Family lives in car

CROUCH UP: Three sisters pretend to sleep to show how they crouch together at nights with their parents in a car in which they live after the family was 
evicted from their home in south Oropouche. PHOTO BY VASHTI SINGH
CROUCH UP: Three sisters pretend to sleep to show how they crouch together at nights with their parents in a car in which they live after the family was evicted from their home in south Oropouche. PHOTO BY VASHTI SINGH

“We are lost in this world. We feel completely lost.”

These were the heart-rending words of a homeless and desperate mother and father who have been forced to live with their three daughters in a battered old Nissan March car.

The family’s predicament began when Dave Nagoo, 38, was evicted in May from the house where he grew up in south Oropouche. Some time before, fire gutted the house but it was rebuilt. Nagoo said it was then relatives took action against him and put him, his wife Indira, 27, and three daughters out of the house.

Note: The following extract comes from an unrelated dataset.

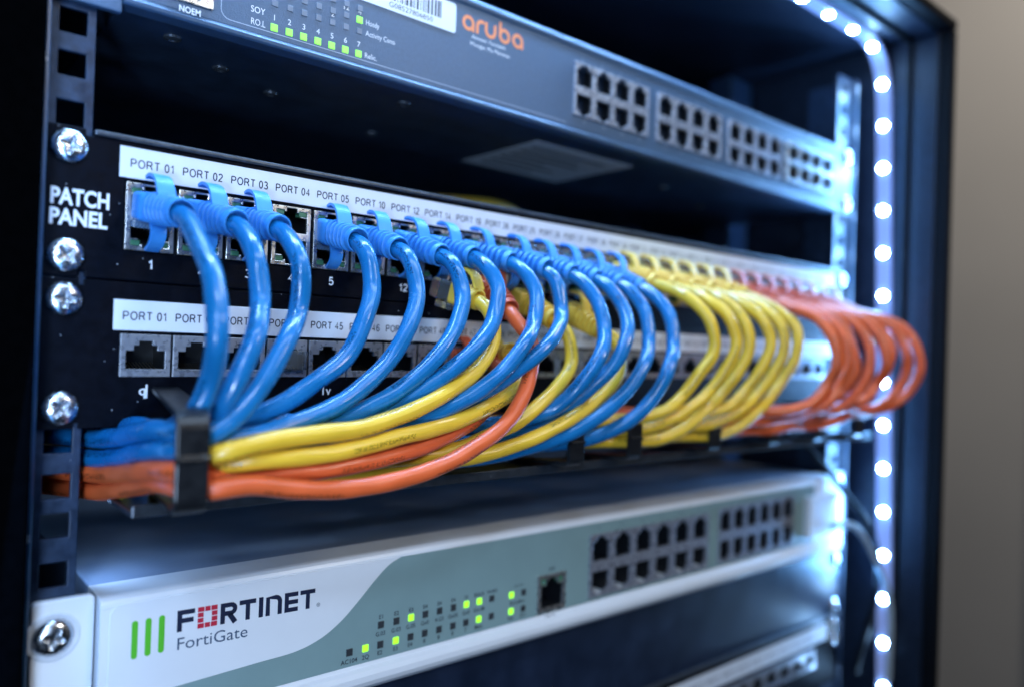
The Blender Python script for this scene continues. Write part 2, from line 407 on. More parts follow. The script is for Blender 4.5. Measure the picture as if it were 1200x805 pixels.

“I remember crying on the side of the road. For the first time in my life I didn’t know what to do,” Nagoo told Sunday Newsday as he related the story of his life growing up with his brothers and sisters in the house. “But something terrible happened and all of us end up splitting-up.” Nagoo’s parents got divorced. He was 13.

When he was 16, his sisters moved in with their mother. He and his brothers remained in the house after their father moved away. Over the years his brothers got married and moved out until he remained in the house alone.

“I lived alone and you see all these African people in the village here, they are the ones who fed me and see about me. But you know, that was the age you does need your mother and your father.” Nagoo did odd jobs and had a few “brushes” with the law, as he had served time in jail. But he settled down and made a living planting crops, which he sold, on the land at the back of the house. He also had his own family.

When the fire damaged the house, Nagoo and his family stayed in what he called the garden house on the property. With assistance from government social agencies, he rebuilt the house. Then relatives moved in “and is then trouble start”. He claimed he was evicted and he and his family moved back into the garden house. At night, he slept in his car because there was little space for him in the garden house.

It’s a struggle: Dave and Indira Nagoo talk about their struggles living in a car with their three daughters in south Oropouche yesterday. They were evicted from their home in May. PHOTO BY VASHTI SINGH.

Barred from growing crops on the property, Nagoo began to sell fish on Kings Wharf.

One day, while his children were at school and his wife was at her mother’s home, he went to the garden house and found it had been demolished.

“Of course I cuss and get on and they call police for me.”

Nagoo has since been served with notices from the Siparia Magistrates’ Court where relatives filed private charges against him for using annoying language against them. Two were on May 31 and a third was on June 7. Nagoo said he built a camp on the outskirts of the property but relatives demolished that as well.

He and his family even stayed in the vegetable stall where he once sold his produce in front of the property. But last Wednesday, Nagoo was served with a restraining order to keep100 meters away from the property. He had little choice but to take his family away in their car. He packed their clothes, books, pots and spoons in the trunk and a piece of sponge in the back seat. He drove to Quinman beach in Penal and spent the rest of the day there. He cooked a meal for the children and when it became dark, he parked the car in front of the home of a relative in Quinam and they all slept in the vehicle.

On Thursday, he and his went to Cushe Village, near Biche in Mayaro, and spent the day on the beach where they cooked and bathed. In the night, he parked the March in front of a friend’s house and again he and his family slept in the car. On Friday, Ragoo said the family slept in the car on King’s Wharf next to the bus terminus.

Indira is standing by her husband. She told Sunday Newsday she knows his pain and feels the longing in his heart for family life. “We used to park up in bright places where it have lights for safety. We daughters thought it was a camping trip or a beach lime we going on. But, they knew something not right. It was hard for me to have to explain that we don’t have anywhere else to go,” she said.

Despite their pain and discomfort, the parents are encouraged by their daughters’ resolve as they go to school everyday and perform well. A few weeks ago, their ten-year-old daughter received two achievement certificates from for most disciplined student and most obedient student. The seven-year-old was recognised as the most disciplined student. The couple’s third daughter is eight.

Attorney Haresh Ramnath has taken up the plight of the family and plans to initiate legal action for them to recover the property and move back home.